Ramadhan, Momentum Rekonsiliasi di Agara

Bulan Ramadhan segera tiba, momentum suci itu sebentar lagi menyambangi kita semua. Ada banyak keistimewaan di bulan yang penuh barakah itu. Bahkan, bagi setiap muslim hendaknya sudah mempersiapkan diri memasuki bulan yang sarat dengan pahala tersebut.
Membersihkan diri dari dosa dan segala kedengkian yang pernah tersirat dalam hati, termasuk meminta maaf (ishlah/rekonsiliasi atau berbaikan) dengan berbagai pihak yang sengaja ataupun tidak, pernah tersakiti atau jadi bahan kedengkian karena ketidakpuasan hati, merupakan keharusan yang juga diperintahkan dalam Islam. Yang demikian itu, perlu dilakukan dengan harapan selama bulan Ramadhan saat menjalankan puasa, ibadah-ibadah yang dipersembahkan dapat mensucikan diri dari segala dosa yang berkaitan dengan Allah, sehingga mendapat pahala berlipat-ganda dan derajat meningkat di sisi-Nya. Memaafkan orang lain dan menjaga silaturrahim juga merupakan syarat mendapat ampunan dan keridhaan Allah di hari Idul Fitri nanti.
Momentum Ramadhan ini pula yang mesti dijadikan pijakan awal membanguan kebersamaan di Aceh Tenggara (Agara), bumi berjuluk negeri Sepakat Segenap yang lama berkubang dalam konflik kepentingan dan perebutan kekuasaan pasca-pilkada 11 Desember 2006 lalu.
Memang, kenyataan telah dipertontonkan kepada publik dalam rentang waktu hampir sepuluh bulan. Iklim politik di Agara pernah tidak menentu, konflik horizontal di negeri itu--meski belum akut--hampir menggunung dan membentuk sekat-sekat komunitas yang saling berbenturan demi kepentingan sepihak atas titah keangkuhan dan ambisi kekuasaan.

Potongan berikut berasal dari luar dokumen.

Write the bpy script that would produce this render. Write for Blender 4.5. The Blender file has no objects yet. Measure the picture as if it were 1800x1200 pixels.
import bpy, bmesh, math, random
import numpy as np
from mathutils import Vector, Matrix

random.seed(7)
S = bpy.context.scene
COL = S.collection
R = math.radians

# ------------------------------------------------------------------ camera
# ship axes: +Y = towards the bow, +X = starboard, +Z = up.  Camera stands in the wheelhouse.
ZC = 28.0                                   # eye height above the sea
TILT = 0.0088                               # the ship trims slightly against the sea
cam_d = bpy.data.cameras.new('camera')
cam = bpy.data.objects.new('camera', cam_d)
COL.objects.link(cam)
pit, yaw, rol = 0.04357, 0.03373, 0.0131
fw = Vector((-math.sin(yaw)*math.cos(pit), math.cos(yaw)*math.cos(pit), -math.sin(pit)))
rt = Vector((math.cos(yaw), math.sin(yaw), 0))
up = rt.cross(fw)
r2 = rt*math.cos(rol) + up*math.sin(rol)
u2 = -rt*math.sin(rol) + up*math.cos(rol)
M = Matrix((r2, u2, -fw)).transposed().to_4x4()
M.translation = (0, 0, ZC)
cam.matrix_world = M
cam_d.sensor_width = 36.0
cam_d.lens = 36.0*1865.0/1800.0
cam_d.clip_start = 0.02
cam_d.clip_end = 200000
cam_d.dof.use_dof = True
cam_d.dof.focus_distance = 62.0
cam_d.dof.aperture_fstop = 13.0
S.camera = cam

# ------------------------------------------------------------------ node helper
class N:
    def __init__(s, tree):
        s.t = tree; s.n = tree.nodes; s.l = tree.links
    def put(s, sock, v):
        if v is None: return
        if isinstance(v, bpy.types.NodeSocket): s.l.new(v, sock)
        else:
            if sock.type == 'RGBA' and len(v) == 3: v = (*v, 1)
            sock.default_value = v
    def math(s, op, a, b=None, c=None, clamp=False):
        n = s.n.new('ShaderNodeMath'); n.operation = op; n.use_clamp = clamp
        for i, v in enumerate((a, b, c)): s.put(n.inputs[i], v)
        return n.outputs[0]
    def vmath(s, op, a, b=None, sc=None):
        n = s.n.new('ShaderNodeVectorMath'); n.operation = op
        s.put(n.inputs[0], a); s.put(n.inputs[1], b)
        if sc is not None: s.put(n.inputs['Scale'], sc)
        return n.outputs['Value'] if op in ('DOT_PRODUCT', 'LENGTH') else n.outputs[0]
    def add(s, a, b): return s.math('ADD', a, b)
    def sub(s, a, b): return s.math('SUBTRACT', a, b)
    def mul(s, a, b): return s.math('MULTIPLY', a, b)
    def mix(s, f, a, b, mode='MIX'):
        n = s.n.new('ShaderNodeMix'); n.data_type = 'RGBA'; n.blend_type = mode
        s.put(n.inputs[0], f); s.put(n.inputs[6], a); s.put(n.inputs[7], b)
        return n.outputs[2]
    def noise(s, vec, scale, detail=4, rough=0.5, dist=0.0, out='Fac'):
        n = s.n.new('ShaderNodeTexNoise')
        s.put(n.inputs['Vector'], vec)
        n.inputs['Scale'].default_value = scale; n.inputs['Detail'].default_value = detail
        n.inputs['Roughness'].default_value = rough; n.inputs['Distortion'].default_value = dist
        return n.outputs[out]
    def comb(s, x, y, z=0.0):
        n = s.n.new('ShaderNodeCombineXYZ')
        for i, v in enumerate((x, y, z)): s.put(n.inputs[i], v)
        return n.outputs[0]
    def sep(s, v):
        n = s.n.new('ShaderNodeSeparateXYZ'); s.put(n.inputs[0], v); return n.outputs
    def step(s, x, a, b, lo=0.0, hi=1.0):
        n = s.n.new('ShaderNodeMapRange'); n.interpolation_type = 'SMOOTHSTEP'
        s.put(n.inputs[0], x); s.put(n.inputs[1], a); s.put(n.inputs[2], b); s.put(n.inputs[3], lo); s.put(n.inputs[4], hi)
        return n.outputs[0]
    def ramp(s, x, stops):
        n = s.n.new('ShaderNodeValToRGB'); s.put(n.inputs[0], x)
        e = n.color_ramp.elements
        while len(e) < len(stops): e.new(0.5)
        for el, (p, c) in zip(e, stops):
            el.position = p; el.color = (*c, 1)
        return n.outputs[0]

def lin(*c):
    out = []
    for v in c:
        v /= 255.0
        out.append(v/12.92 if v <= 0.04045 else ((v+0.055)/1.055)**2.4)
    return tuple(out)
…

Tunas-tunas konflik horizontal yang terjadi di Agara sebagai ekses dari ketidakpuasan akan hasil pilkada, nyata atau tidak telah berpengaruh terhadap hubungan kemasyarakatan di kawasan itu. Nilai-nilai kebersamaan sebagai masyarakat yang selalu mengedepankan musyawarah untuk mufakat, sempat ternodai oleh kehendak politik yang dimainkan sejumlah elit di lembah Leuseur itu. Rasa saling curiga antara kelompok masyarakat Agara selama sepuluh bulan menjadi hiasan kelam hari-hari penuh dengki dan ketidakpuasan kehendak.
Untuk itu, menghadapi bulan Ramadhan ini, rekonsiliasi atau Ishlah--dalam bahasa agama--mesti menjadi agenda perdana bupati terpilih, yaitu Hasanuddin Beruh-Syamsul Bahri.
Langkah awal, memang sudah dilakukan Hasanuddin dengan menjenguk beberapa demonstran yang ditahan di Mapolres Agara ketika menggelar demo menentang pelantikan atas dirinya. Tentunya, langkah itu belum cukup, Hasanuddin Beruh atau lebih akrab disapa Sanu harus mampu merangkul seluruh lapisan masyarakat Agara dan lawan politiknya untuk bersama-sama bersepakat membangun Agara yang lebih bermartabat. Rekonsiliasi atau Ishlah Akbar dengan seluruh lapisan masyarakat di Agara penting dilakukan Sanu agar tunas-tunas konflik horizontal yang sempat mekar di Agara tidak terus berkembang. Sanu harus mampu melahirkan semangat baru yang berorientasi kepada pembangunan bagi rakyat yang dipimpinnya di kawasan itu. Momentum menjelang Ramadhan-lah yang dapat menyatukan kembali seluruh masyarakat Agara menuju kehidupan yang lebih baik dari hari-hari sebelumnya di bawah kepemimpinan Bupati Sanu dan wakilnya Syamsul Bahri.
Jika momentum menjelang Ramadhan ini bisa segera digunakan untuk rekonsiliasi akbar, maka bulan berkah yang sebentar lagi menyapa masyarakat Agara, akan menjadi Ramadhan penuh damai dalam semangat baru membangun Lembah Leuseur. Semoga!